True story, I actually WAS there, as this happened to me. YMMV, do with that what you will. And yeah, this happened back around '93-'94 era.
 
well here is my reaction to this video, on another forum:

basically the Youtuber in question is an idiot, and is either farming for engagement, a weenie, or both, and Definitely ignorant of his gear.


First off, the gun did NOT "Blow up", the pressure bearing parts of the gun remained intact when he had a case failure that lead to the side of the stock splitting off and the mag exiting, oh and his extractor also departed the bolt. and all three of these "failures" are to be expected when high-pressure gas vents into spaces not normally subjected to them. nor did any of them apparently leave at a speed to cause real concern.
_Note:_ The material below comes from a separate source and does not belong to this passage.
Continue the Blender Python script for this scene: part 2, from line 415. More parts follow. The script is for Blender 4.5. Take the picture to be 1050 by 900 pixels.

My read of this is the rifle performed as it should have and by venting the gas into the mag-well saved him from grievous injury at the hands of a faulty round. And in no way was the extractor on the rifle at fault for, or a contributing factor in, the failure. the extractor (that metal piece he found blown loose and couldn't identify btw) on the 77/22-17 rifles is a spring-loaded claw NOT the Mauser-style one of the standard centerfire 77s, so that it WILL safely snap over the rim of a single-loaded round.
That Ruger action protected the shooter by directing the gas flow down, through the magazine channel

This is my Ruger bolt, and the ports on the bottom of the bolt direct gas down.

ljcqhEI.jpeg


the left side of the bolt sleeve blocks gas coming down the left receiver rail cutout.
btw, the above is a centerfire M77 bolt, on the 77/22 and 77/17 the bolt is a rear-locking design and locking lugs block the left raceway even more so.


he said his magazine was faulty, not really, there's a reason why instructions for how to properly tension Ruger Rotary mags are available on net and i believe included in all the owner's manuals for rifles that use them, anytime you strip one to clean it, you HAVE to re-tension it, and there's no guarantee that a given mag was properly tensioned from the factory (every 10/22 devotee i've met strips and re-tensions every factory new mag they get). so instead of doing what is a basic maintenance action for his gun, he again says that the issue may have contributed to the failure...

and i'll admit i'm being a bit of a pedant here, and maybe making a poor assumption based on outdated info, but. He lost me somewhat early when he started talking like the Hornady and Winchester ammo weren't likely a case of "same ammo different box". it's been kind of an obvious to anyone with a brain stem open secret that most of the 17 rimfire ammo was coming from either a singular or maybe two production plant(s) with only the tip of the V-max bullets being different, if that, between Hornady, Winchester, Remington, or Federal.

Sometimes I think I'm too much of an "Autistic gun crank".